99. It also has to be said that the evidence of the applicant herself in relation to this period was somewhat unconvincing. When it was put to her in cross-examination that they lived separately during this period, she said simply that “I don’t recall”. It was put to her that the respondent was at a number of events by himself during this period, and that he went to Portugal (without the applicant) during this period, and the applicant did not disagree. She said simply that “we were obviously arguing again”. The respondent wrote a further letter to the applicant at her parents’ address on 13th March, 2015. In this letter, he stated, inter alia:-

      “I am sure you understand why I am struggling to support you following our recent breakup.”
He again concluded this letter with the words “yours in friendship”.

100. Moreover, it is of some significance that the applicant did not call any evidence to support her contention that the relationship of the parties continued during the periods in dispute. On her own case, she spent significant periods of time staying with three other parties during these periods, and not one of them was called upon to corroborate her evidence. While different reasons were given in relation to the non-attendance of two of these parties, no reason at all was given as regards the third, and it is difficult to believe that none of these parties could have been available to support the applicant’s case.
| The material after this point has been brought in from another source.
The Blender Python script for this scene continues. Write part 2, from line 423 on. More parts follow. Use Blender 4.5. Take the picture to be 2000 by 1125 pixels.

101. If the relationship were viewed through the lens suggested by Lord Neuberger in Re Watson, I think it would best be described as a ten/eleven year relationship with intermittent breaks. For most of the period, the parties were indeed in an intimate and committed relationship, and lived together. But to qualify for relief under the Act of 2010, it is an essential requirement that they must have lived together continuously in such an intimate and committed relationship for the period of five years prior to the date on which the relationship ended. While it is clear from M.W. that it is not necessary for the parties to a relationship to spend every day and night during this five year period under the same roof in order to qualify as cohabitants and to be eligible to obtain relief under the Act of 2010, it is equally clear that the relationship itself must endure throughout that period, and that if the parties are apart during the period, the reason or reasons that they are apart should not flow from a breakdown in the relationship, but from other factors unconnected to the relationship, such as work or ill health. In this case, the evidence overwhelmingly established that the relationship which the parties enjoyed for much of a ten or eleven year period broke down, at least three times, in the five years before it came to its final conclusion, and that it broke down to such an extent that the applicant left the respondent’s residence and ceased living with him during these periods, even though she had no alternative residence of her own. For all of these reasons, the relief sought by the applicant must be refused.